Более всех добродетелей старец ценил смирение и послушание. Несмотря на то, что его разум уже давно и надёжно был подчинен воле Божией, он считал, что его смирение и послушание всё ещё хромают. Чтобы исправить этот недостаток, он поступил послушником к одному монаху, у которого от менингита повредился рассудок. Приказания монаха были нелепы, желания – неестественны, просьбы – абсурдны, но отец Георгий безропотно нёс свой крест, выполняя любой его каприз. Чем старательнее он это делал, тем сильнее ругал его повредившийся монах. Отец Георгий считал, что получает большую духовную пользу. Так продолжалось довольно долго. Наконец, совершенное смирение послушника вывело монаха из себя, и он прогнал его. Отец Георгий снова ушёл в горы.
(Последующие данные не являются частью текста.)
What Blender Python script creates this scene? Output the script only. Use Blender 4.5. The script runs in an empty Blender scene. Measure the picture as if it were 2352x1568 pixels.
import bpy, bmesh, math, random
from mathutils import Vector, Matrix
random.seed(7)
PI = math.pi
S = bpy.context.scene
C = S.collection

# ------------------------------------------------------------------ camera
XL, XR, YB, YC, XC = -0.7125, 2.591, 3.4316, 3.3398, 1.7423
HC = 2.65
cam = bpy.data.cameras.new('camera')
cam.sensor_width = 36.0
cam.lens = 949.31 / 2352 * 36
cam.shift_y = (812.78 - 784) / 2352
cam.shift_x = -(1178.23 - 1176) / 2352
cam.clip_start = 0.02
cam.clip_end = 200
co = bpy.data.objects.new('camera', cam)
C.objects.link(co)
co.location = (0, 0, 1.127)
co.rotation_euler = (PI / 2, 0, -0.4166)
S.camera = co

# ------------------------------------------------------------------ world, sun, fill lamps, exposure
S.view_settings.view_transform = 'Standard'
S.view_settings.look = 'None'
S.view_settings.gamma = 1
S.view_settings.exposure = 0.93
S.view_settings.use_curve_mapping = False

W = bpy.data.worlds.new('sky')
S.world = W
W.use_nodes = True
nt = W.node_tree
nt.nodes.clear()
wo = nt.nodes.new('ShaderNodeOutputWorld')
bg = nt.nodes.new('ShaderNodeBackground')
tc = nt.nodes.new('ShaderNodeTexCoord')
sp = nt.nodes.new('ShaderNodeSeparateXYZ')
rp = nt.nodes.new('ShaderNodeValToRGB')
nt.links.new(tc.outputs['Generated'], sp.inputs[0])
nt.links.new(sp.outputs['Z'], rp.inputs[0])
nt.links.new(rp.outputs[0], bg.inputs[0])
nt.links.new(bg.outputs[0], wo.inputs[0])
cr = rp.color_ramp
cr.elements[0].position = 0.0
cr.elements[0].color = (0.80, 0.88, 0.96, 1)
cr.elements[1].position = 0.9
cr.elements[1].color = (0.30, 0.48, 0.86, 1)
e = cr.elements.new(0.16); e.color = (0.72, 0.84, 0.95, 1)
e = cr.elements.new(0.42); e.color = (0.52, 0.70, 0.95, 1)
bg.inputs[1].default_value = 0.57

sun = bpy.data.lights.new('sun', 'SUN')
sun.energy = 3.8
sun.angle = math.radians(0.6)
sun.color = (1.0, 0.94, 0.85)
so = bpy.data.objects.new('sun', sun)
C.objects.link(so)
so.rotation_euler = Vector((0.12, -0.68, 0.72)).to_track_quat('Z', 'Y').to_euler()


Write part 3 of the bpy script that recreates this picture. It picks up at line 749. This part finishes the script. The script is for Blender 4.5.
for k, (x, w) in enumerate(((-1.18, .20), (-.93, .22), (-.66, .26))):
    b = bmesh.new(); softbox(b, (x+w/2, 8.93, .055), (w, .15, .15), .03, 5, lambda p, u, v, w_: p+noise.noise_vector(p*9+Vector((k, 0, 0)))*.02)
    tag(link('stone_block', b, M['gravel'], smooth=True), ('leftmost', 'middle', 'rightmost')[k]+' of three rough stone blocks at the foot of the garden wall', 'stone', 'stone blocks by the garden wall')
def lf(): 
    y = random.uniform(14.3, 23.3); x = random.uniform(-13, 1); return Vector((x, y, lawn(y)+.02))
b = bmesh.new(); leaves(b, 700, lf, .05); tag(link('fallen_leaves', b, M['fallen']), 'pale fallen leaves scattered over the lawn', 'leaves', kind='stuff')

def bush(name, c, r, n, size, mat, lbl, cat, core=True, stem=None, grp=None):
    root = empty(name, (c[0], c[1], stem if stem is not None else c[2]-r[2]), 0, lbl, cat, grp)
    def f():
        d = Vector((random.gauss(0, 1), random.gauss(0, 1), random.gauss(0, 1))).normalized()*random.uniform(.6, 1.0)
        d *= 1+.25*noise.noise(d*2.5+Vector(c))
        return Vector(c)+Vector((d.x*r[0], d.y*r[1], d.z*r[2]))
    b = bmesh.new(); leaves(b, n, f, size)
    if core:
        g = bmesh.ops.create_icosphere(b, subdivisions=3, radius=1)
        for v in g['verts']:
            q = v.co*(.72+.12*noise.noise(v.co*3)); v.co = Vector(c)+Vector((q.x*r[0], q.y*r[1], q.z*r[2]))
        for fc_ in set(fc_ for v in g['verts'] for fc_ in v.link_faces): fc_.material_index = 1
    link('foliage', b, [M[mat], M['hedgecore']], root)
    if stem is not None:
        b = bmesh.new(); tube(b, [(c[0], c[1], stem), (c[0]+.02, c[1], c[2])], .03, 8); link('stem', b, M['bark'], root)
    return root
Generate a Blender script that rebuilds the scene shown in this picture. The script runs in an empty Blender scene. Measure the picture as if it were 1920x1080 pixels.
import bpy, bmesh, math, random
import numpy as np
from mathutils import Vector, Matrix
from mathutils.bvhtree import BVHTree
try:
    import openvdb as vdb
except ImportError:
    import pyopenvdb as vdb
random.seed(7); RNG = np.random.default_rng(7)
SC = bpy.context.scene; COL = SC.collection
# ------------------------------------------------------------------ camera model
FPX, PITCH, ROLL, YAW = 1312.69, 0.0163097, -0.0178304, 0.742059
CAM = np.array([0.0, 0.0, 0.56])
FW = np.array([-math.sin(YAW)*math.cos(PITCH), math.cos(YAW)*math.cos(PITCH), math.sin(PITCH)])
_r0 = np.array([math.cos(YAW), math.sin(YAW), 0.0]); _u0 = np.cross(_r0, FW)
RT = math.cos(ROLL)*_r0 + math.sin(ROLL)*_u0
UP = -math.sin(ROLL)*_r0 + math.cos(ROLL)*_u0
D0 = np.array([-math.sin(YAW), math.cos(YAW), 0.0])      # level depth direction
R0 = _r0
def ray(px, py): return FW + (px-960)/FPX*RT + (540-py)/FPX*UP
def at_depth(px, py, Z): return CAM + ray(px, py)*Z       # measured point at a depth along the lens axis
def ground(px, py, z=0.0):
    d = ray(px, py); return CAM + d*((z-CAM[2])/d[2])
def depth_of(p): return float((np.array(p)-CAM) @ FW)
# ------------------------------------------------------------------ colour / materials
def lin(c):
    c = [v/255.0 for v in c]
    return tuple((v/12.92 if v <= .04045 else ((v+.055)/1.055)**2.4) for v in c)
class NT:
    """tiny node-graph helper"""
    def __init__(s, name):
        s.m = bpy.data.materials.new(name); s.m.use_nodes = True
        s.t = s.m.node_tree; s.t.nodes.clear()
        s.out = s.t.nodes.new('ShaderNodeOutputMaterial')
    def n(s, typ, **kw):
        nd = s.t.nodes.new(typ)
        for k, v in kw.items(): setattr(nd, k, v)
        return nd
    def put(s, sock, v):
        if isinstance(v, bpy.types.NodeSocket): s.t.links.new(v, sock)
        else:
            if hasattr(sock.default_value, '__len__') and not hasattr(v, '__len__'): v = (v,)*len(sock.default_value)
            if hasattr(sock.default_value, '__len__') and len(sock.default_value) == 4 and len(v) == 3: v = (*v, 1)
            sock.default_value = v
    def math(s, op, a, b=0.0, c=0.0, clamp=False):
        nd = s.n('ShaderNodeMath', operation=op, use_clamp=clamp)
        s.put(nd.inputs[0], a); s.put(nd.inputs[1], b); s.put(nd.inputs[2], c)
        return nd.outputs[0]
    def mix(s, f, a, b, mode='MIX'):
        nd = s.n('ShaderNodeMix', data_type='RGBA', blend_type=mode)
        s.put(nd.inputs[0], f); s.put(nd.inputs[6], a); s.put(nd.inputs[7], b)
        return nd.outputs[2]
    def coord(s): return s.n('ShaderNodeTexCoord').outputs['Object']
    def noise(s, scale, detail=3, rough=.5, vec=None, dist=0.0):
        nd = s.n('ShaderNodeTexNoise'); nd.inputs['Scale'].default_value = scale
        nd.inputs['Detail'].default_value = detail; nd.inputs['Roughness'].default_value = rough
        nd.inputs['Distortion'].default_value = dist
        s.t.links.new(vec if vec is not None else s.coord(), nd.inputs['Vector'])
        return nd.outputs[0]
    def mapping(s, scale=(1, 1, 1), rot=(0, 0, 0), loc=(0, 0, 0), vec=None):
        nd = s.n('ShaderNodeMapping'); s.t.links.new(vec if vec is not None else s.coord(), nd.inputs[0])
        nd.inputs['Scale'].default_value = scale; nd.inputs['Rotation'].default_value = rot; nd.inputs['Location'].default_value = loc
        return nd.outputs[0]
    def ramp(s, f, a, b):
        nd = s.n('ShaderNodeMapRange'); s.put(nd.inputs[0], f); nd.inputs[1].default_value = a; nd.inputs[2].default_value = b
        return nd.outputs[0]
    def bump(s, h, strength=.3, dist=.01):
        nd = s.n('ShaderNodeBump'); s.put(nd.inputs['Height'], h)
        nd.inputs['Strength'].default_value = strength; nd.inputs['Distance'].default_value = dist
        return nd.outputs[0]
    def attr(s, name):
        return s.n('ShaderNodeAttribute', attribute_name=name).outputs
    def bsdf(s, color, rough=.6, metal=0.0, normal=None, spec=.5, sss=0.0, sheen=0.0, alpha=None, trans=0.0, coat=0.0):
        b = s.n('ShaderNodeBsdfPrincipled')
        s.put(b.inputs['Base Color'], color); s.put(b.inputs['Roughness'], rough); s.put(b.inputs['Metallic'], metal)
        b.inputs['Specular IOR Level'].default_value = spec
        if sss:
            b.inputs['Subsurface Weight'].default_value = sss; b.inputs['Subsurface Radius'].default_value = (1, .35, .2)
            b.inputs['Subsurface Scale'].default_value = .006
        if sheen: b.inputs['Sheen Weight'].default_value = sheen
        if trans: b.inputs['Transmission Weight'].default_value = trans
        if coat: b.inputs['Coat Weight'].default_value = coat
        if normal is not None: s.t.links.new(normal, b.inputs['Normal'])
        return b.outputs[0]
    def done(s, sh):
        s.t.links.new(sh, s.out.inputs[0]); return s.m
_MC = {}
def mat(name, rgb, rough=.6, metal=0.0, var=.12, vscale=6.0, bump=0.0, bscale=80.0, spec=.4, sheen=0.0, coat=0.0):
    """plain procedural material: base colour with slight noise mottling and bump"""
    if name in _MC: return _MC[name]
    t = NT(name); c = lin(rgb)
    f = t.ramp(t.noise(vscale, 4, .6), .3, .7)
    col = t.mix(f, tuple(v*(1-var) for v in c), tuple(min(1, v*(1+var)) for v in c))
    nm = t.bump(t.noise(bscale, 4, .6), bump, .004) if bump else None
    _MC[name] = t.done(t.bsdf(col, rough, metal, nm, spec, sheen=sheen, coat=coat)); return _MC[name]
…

Все времена года были для него совершенно одинаковыми, потому что он жил уже в раю, и любовь Божия то согревала его, то давала прохладу. Он полностью предал себя в руки Божии и чувствовал себя в полной безопасности, где бы ни находился – в дикой пещере или на одинокой скале, в лесных дебрях или на берегу моря; его охранял Сам Христос; подвижника переполняла непередаваемая радость, и лицо его всегда светилось.
Внезапно старец исчез. Пробовали отыскать его следы, но все усилия оказались тщетными. Никто его больше не видел и никто о нём ничего не слышал. Может быть, он находится среди двенадцати сокровенных старцев…
На секунду выглянуло солнце, но тучи вновь плотно закрыли его. Со стороны моря доносились крики чаек. Пахло прошлогодней прелой хвоей. Мы поднялись, вернулись на тропинку и продолжили свой путь к пещере Нила Мироточивого.